I talebani non amano l’arte che non sia strettamente legata alla religione. Disegnare facce, in alcuni casi farsi foto, è proibito anche se di fatto non è raro vederli mentre si fanno un selfie o, come ora accade, apparire in foto di riunioni politiche o ripresi dalle telecamere dei giornalisti. I talebani sono più flessibili con sé stessi che con gli altri. E questo vale per ogni settore intellettuale del paese. Per loro la musica è il male, come lo sono i dipinti di volti, le facce delle donne con un’acconciatura nelle vetrine delle parrucchiere, ormai attentamente rimosse o a cui è stato cancellato il viso. Nelle strade non ci sono neanche più i cartelloni pubblicitari con donne, e neanche manichini con la testa.
Iqbal in un angolo tiene un blocco per bozzetti, sono le sue sperimentazioni, dal ritratto sta variando verso l’arte contemporanea, ma quello che ne esce sono un foglio più potente dell’altro, dove la rabbia esplode tra le righe e i simboli: una sedia fatta di proiettili che racconta il potere in Afghanistan costruito con le armi. Il suo ritratto con la testa spaccata in due e le parole che escono, perché è così che si sente. Una bambina, con un cuore per zainetto, che cerca di scavalcare un muro ma delle corde la trattengono. «Vorrebbe andare a scuola, ma non può», ci dice mostrandoci degli schizzi che neanche si rende conto di quanto siano già perfetti.
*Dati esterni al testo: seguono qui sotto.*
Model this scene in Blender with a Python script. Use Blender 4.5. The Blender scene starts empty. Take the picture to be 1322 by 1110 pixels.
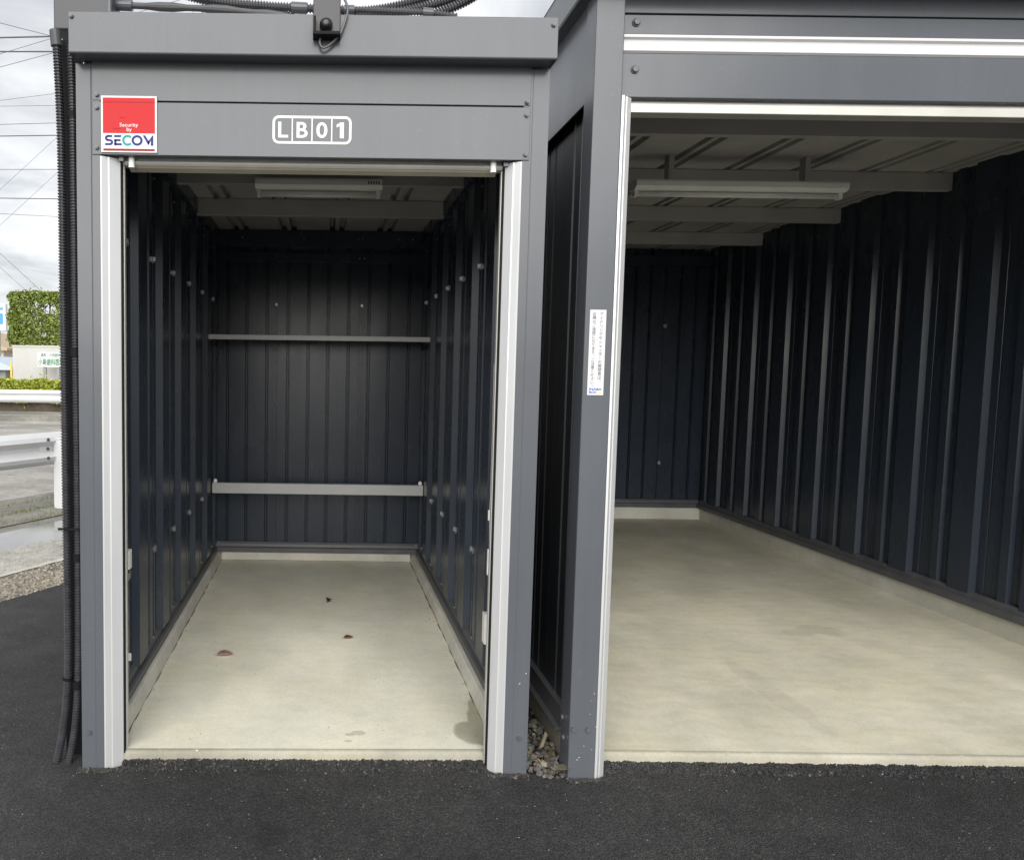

Afferra un ritratto, c’è una ragazza senza un occhio e la bocca. È Hassina, una delle studentesse morte durante l’attentato all’università nel novembre 2020. Ha dipinto un quadro per ognuna delle 19 vittime che non possono più parlare. Con un occhio ci impongono di guardare la loro anima, perché non vengano dimenticate. Voleva fare una mostra, ma gliel’hanno vietato. Troppo forte, troppo significativa.
Anche suo padre lo ha invitato a staccare i quadri che aveva in casa. «Ho chiuso la mia pagina Facebook, tutto quello che penso mi resta bloccato nel cuore. Quando sono arrivati i talebani, ho perso ogni speranza, temo che dovrò andarmene, perché il compito di un artista è essere critico, non essere d’accordo, essere una voce fuori dal coro», dice mostrandoci l’opera di un asino fatto con i ritagli di giornali, che rappresenta la stampa allineata.
«Fare paesaggi non mi permette di esprimermi, l’arte mi serve come indicazione da seguire per costruire la mia vita, vedo cose che non esistono e cerco di raccontarle. Vedo quello che potrebbe essere e cerco di raccontarlo».
Vorrebbe continuare a studiare, ma la maggior parte dei professori ha lasciato il paese. «Dalla mia facoltà dieci se ne sono andati. Vi dico la verità, non sono tanto spaventato per la mia vita, non ho paura di morire, quello che mi spaventa davvero è il non poter comunicare, restare bloccato con tutto quello che ho dentro, per questo mi sento spaccato in due».